すべての「良き行為τὰ καλὰ ἔργα」は、胸中で思いの整理が先行する。「為すべき事」に思いを巡らせよ。「良き行為ἔργον」は「善き仕事(労働)、善き業、善き行動(行為)」である。「よき行為」を為す者は、「よき労働者」である。(マタイ5:16)

(心のデボーション3639)

心のデボーション3640

「ここにイエス彼に言ひ給ふ『なんぢの劍をもとに收めよ、すべて劍をとる者は劍にて亡ぶるなり。』」 マタイ26:52  大正文語訳聖書

「そこで、イエスは彼に言われた、「あなたの剣をもとの所におさめなさい。剣をとる者はみな、剣で滅びる。」 口語訳聖書

 「船大工の知恵」

「利益目あての欲望によって船は考え出され、船大工の知恵がそれを造りあげた。」(旧約聖書外典知恵の書14:2  フランシスコ会訳聖書)

文明の発展には人間の欲望が深く関わっている。莫大な富をもたらす航海のため造船技術は発展し、やがてそれは戦争に欠かせない軍船の建造に向かう。
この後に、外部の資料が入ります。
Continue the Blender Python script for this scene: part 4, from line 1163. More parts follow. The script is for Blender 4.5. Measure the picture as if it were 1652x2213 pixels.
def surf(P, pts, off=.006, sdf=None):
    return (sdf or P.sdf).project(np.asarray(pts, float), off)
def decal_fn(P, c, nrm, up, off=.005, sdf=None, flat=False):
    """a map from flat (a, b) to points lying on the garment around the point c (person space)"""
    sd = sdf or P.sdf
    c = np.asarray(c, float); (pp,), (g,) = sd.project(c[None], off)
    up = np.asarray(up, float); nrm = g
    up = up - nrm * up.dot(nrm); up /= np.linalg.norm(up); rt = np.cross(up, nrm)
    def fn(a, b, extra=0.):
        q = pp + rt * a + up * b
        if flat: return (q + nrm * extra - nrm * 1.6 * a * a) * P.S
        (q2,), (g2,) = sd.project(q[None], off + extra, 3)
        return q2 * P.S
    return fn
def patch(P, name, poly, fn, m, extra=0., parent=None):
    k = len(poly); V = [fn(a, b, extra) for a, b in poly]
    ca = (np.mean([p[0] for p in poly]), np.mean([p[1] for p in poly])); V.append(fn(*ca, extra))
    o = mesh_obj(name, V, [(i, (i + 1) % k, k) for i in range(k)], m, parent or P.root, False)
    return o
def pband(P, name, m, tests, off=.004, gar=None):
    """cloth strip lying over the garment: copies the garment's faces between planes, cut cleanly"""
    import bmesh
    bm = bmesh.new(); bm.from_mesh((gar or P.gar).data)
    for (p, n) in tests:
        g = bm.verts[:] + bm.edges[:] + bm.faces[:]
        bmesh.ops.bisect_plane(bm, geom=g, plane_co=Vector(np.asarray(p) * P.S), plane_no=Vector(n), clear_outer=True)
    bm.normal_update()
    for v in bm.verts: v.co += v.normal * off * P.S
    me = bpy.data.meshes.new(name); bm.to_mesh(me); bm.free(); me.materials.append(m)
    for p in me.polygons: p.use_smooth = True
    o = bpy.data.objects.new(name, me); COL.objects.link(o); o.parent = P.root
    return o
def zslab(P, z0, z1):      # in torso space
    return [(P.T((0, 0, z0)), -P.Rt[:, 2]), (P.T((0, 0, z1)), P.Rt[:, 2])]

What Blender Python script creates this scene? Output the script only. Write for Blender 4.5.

アルフレッド・ノーベルはニトログリセリンの爆薬製造に道を開いた。爆薬が恐るべき武器に使用されることについて、「破壊の手段が恐るべきものになればんばなるほど、ひとは戦線布告の責任をとるのを避けるようになるだろう」と述べた。だが、ノーベルの期待は空しく、人間は人類を完全に殲滅する爆薬を造り、それをもって戦線布告をなすに至った。技術の発展は、今も平和と破壊のもろ刃の剣であることから抜け出すことができずにいる。「船大工の知恵」に「神の知恵」が加わる日はいつくるのだろうか?